Giuseppe O. Longo e i suoi vizi capitali

Accidia, avarizia, gola, invidia, ira, lussuria, superbia. I sette vizi capitali, quelle inclinazioni profonde, morali e comportamentali dell’animo umano, spesso e impropriamente chiamati peccati capitali, ma comunque in grado di fare a pezzi, una alla volta o tutte insieme, l’anima umana, o il suo cuore, o la mente, o l’intera personalità. Gli “abiti del male”, li chiamava Aristotele, comportamenti o attitudini che, come del resto le virtù, derivano dalla ripetizione di azioni, tali da diventare qualcosa che si indossa appunto come un abito: un abito che alla fine soffoca e distrugge chi lo indossa. Del resto, chi più chi meno, nessuno è al riparo dagli agguati di sette vizi capitali, magari anche per un solo piccolo gesto: cedere alla golosità di un dolce, negare un favore a qualcuno, invidiare il successo di qualcun altro, non fare ciò che si dovrebbe fare, ecc. Insomma, i vizi nient’altro altro sono se non la struttura di ciò che siamo, in una perenne lotta con le virtù. Giuseppe O. Longo, scienziato e scrittore di lungo corso abituato a sondare e rappresentare fragilità e precarietà dell’essere umano, spesso in contrapposizione con una “tecnica” che tali fragilità le esalta invece che difenderle come forse ci piacerebbe, dedica appunto a “I vizi capitali” (Ed. Jouvence, pagg. 208, euro 18,00) la sua ultima raccolta di racconti. Il libro sarà presentato oggi, alle 18, al Kulturni Dom di via Brass 20, a Gorizia. Interverranno con l’autore il critico Fulvio Senardi, il direttore della rivista “Il Ponterosso” Walter Chiereghin, Igor Komel e Antonia Blasina Miseri.

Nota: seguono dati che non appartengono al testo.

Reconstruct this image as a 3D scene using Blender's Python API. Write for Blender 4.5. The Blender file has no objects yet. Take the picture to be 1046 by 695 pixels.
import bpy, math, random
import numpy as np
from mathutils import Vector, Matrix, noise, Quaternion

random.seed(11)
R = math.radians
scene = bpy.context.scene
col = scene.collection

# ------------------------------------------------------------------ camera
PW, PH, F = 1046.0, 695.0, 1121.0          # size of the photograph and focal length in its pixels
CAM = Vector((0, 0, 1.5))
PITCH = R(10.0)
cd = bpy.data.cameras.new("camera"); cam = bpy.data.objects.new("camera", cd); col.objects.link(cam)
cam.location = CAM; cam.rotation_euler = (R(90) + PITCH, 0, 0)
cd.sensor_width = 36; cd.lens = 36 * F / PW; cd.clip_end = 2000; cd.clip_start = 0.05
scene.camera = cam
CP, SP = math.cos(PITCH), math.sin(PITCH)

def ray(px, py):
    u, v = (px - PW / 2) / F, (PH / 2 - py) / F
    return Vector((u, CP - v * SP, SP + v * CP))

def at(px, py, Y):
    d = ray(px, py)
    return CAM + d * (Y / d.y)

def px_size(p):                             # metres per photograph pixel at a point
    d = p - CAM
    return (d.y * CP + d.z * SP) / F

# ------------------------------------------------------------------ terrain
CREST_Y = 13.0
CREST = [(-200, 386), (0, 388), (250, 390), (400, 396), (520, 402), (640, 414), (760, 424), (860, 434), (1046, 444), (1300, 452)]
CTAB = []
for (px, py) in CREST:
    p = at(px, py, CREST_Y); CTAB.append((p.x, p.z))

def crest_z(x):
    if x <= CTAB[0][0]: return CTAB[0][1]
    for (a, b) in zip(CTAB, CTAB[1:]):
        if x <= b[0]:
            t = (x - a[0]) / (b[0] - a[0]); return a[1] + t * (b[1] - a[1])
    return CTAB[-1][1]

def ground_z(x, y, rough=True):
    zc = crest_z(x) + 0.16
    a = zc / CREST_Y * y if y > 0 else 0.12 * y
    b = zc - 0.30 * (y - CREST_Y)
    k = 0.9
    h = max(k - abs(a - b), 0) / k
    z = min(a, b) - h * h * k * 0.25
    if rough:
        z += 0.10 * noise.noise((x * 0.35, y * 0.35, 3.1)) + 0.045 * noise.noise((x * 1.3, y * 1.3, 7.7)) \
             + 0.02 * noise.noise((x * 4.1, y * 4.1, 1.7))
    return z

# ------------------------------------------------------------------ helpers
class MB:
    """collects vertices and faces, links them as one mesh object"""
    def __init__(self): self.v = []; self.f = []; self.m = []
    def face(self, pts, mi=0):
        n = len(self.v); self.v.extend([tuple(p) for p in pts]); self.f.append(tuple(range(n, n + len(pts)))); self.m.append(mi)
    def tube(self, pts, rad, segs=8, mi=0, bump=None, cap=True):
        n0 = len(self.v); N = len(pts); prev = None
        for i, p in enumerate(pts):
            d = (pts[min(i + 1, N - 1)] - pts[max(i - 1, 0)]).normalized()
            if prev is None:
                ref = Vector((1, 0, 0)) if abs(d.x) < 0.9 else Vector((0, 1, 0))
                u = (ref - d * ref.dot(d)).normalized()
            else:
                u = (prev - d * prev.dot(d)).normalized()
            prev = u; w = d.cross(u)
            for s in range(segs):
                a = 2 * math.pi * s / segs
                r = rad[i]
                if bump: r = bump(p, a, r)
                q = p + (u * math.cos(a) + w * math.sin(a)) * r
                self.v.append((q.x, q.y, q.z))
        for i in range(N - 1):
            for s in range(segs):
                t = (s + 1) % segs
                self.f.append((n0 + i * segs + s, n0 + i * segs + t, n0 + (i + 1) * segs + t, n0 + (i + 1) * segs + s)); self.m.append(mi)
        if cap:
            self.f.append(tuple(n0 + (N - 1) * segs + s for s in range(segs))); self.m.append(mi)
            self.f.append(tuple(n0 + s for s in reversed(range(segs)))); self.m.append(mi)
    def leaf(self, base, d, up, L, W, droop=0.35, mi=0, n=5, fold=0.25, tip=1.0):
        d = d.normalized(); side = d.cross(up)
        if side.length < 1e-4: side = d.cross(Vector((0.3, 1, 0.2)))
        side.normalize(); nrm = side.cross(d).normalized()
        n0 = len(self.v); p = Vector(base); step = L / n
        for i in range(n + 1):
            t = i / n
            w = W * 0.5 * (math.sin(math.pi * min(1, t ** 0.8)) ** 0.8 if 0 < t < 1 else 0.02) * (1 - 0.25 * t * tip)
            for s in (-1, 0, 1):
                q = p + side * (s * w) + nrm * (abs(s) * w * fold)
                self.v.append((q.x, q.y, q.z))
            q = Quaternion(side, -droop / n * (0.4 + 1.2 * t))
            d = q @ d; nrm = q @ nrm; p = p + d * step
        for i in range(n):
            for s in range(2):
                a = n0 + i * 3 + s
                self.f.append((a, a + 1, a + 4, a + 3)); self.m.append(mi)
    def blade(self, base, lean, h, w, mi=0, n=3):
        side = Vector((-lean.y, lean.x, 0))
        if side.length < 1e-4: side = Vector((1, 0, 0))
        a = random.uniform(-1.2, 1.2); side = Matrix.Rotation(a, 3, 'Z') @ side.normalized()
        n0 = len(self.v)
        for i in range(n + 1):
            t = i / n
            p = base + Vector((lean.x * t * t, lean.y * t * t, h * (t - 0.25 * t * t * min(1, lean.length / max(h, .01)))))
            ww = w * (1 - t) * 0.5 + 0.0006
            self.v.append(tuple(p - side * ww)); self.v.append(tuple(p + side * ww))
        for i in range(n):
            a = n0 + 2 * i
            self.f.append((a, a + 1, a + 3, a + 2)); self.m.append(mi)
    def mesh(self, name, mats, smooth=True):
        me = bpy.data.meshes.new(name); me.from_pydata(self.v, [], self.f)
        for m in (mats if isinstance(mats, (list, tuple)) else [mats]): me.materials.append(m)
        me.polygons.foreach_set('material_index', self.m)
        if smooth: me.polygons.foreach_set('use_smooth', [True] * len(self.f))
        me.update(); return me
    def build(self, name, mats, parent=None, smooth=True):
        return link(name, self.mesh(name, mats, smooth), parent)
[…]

Il volume raccoglie venti racconti variamente suddivisi per i sette vizi capitali (cinque solo per la lussuria, ça va sans dire), alcuni già pubblicati, altri inediti, dove l’autore dà prova una volta di più della sua capacità di giocare su più registri narrativi, da un realismo intimista al surreale, dal tragicomico all’horror al fantascientifico. A partire dal povero Romolo Belci del primo racconto, “Affondare”, personaggio che deve a un’accidia esistenziale il suo lento scivolare nel buio dopo avere tradito la moglie ed essere stato scoperto, dopo essere stato abbandonato dall’amante e infine pure licenziato, alla superbia di Hattusilis, e poi di Batlthasar Altman, e poi di chi verrà dopo, che nell’ultimo racconto “Il simbolo dissimile”, trasmettono l’atto supremo di creare universi a partire dal segreto del piccolo, grande teatro del mondo, i racconti di Longo disegnano nel complesso un caleidoscopio di personaggi e situazioni a volte spiazzanti, altre volte in grado di giocare con i generi e mischiarli in felici combinazioni alchemiche. Come in “Ucci ucci” (gola), rivisitazione alla Hannibal Lecter della favola dell’Orco, o nell’apologo fantascientifico di “Uomomacchina” (superbia). Ma Longo raggiunge esiti felici anche in prove più intimiste come in “Lettera 22” (ira), dove gli equilibri affettivi di una famiglia sono messi alla prova dall’acquisto di una macchina da scrivere da parte di un padre per suo figlio, atto rivelatore di dinamiche sottili che non chiudono l’animo alla speranza. Oppure in “Gildo” (lussuria) racconto che ricorda certe pagine della Munro per quella capacità di indagare le relazioni umane attraverso la lente della vita quotidiana, con uno stile solo a prima vista semplice e lineare. Non mancano afflati da impegno sociale, come ne “Il nome della città” (avarizia), dove una paranoia identitaria spinge ad azioni estreme: «Bisogna dunque vigilare, isolare i forestieri, respingerne la curiosità. Per fortuna in questa città ci conosciamo tutti (...): non è difficile scoprire le spie, fuggirle, allontanarle magari con la forza. Già le due grandi porte sono custodite da guardie armate...».
Se i sette vizi capitali alla fine non sono che il catalogo della nostra non facile collocazione su questo pianeta, Giuseppe O. Longo riesce a scomporre ricomporre i riflessi di questo prisma a più facce, con una a volte funambolica - o acrobatica, per fare il verso al suo libro più famoso, “L’acrobata” - capacità di scrittura, e ancora più con uno sguardo aperto sul nostro stare in questo mondo, o negli altri che l’autore inventa come mirabili macchine teatrali. Uno sguardo ora sornione, ora partecipe, ora pietoso, sui nostri vizi, che, a conti fatti, sono molti più di sette.